House prices in the United Kingdom fell at the fastest pace ever seen for the month of August as the number of properties coming to the market continued to outstrip demand, property website Rightmove said Monday.
Asking prices for a property in the U.K. declined 2.4 percent month-on-month in August to GBP 236,260. This was the largest August fall Rightmove has ever recorded and followed a 1.7 percent drop in July.
Olympics failed to deter new sellers, with numbers marginally up on the same period a year ago, increasing pressure on sellers to compete on price to attract scarce summer buyers, Rightmove said in a monthly report on house prices.
Sellers who come to market in the middle of the summer holiday season often have an urgent reason to sell and traditionally set their asking prices aggressively lower, according to the website.
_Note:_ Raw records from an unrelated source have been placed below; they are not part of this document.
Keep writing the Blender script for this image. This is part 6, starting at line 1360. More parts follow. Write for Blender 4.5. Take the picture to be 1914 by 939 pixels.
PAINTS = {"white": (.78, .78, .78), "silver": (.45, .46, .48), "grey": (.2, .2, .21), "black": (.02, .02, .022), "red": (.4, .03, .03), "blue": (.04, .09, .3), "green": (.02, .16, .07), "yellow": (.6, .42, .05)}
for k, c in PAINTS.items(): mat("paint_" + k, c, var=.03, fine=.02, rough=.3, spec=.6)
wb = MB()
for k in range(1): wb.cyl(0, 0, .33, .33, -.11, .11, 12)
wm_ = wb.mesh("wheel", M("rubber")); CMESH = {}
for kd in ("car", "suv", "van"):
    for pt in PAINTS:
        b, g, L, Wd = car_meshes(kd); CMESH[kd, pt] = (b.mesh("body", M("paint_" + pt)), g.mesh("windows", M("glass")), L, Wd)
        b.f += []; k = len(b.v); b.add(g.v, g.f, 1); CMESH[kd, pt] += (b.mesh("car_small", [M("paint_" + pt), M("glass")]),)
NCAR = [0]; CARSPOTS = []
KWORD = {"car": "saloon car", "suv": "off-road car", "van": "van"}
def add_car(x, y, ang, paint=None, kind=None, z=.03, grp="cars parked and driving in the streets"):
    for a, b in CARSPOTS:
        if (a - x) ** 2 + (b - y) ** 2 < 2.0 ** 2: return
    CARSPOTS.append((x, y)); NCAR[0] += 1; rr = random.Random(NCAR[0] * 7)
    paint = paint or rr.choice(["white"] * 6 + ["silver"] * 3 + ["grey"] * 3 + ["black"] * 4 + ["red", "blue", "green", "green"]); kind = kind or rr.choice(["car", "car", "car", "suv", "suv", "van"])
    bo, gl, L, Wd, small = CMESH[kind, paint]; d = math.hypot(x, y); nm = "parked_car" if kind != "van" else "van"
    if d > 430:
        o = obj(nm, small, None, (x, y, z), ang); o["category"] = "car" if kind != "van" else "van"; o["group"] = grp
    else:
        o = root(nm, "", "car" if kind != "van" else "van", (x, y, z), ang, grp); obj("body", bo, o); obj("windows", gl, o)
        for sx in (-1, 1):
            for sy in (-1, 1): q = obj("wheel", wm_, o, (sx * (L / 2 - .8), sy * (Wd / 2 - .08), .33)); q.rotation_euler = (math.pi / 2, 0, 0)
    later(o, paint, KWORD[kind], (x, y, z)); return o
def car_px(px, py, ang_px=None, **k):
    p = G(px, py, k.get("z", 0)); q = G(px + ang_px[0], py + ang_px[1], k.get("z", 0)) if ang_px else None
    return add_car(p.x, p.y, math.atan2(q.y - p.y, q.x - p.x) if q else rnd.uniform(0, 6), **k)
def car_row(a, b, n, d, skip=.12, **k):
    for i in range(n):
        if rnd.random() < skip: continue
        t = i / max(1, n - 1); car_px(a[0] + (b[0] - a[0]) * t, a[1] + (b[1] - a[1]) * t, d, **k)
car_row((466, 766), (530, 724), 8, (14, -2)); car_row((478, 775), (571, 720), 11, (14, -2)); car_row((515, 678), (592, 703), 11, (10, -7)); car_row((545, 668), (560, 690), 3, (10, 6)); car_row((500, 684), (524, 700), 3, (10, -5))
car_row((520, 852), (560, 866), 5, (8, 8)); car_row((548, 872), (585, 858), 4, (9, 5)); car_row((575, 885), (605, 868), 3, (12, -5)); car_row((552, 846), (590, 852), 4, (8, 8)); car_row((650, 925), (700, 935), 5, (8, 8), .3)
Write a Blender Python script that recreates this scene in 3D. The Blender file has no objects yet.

All regions of the country recorded month-on-month price falls for the first time since November 2011. Annually, house prices rose at a slower pace of 2 percent compared to 2.3 percent increase in July.
"One would perhaps expect some sellers to have postponed their marketing plans until after the Olympic distractions, though with more 'working from home' it may have given them an opportunity to begin their property move a few weeks earlier in readiness for the hoped-for upturn in buyer activity in the lead up to Christmas," Rightmove Director Miles Shipside said.
The number of properties coming to the market rose 0.4 percent year-on-year to 127,992.
A recent survey by the Royal Institution of Chartered Surveyors (RICS) revealed that house prices in the U.K. declined to the lowest in a year in July. Sales plunged to a near four-year low, according to RICS.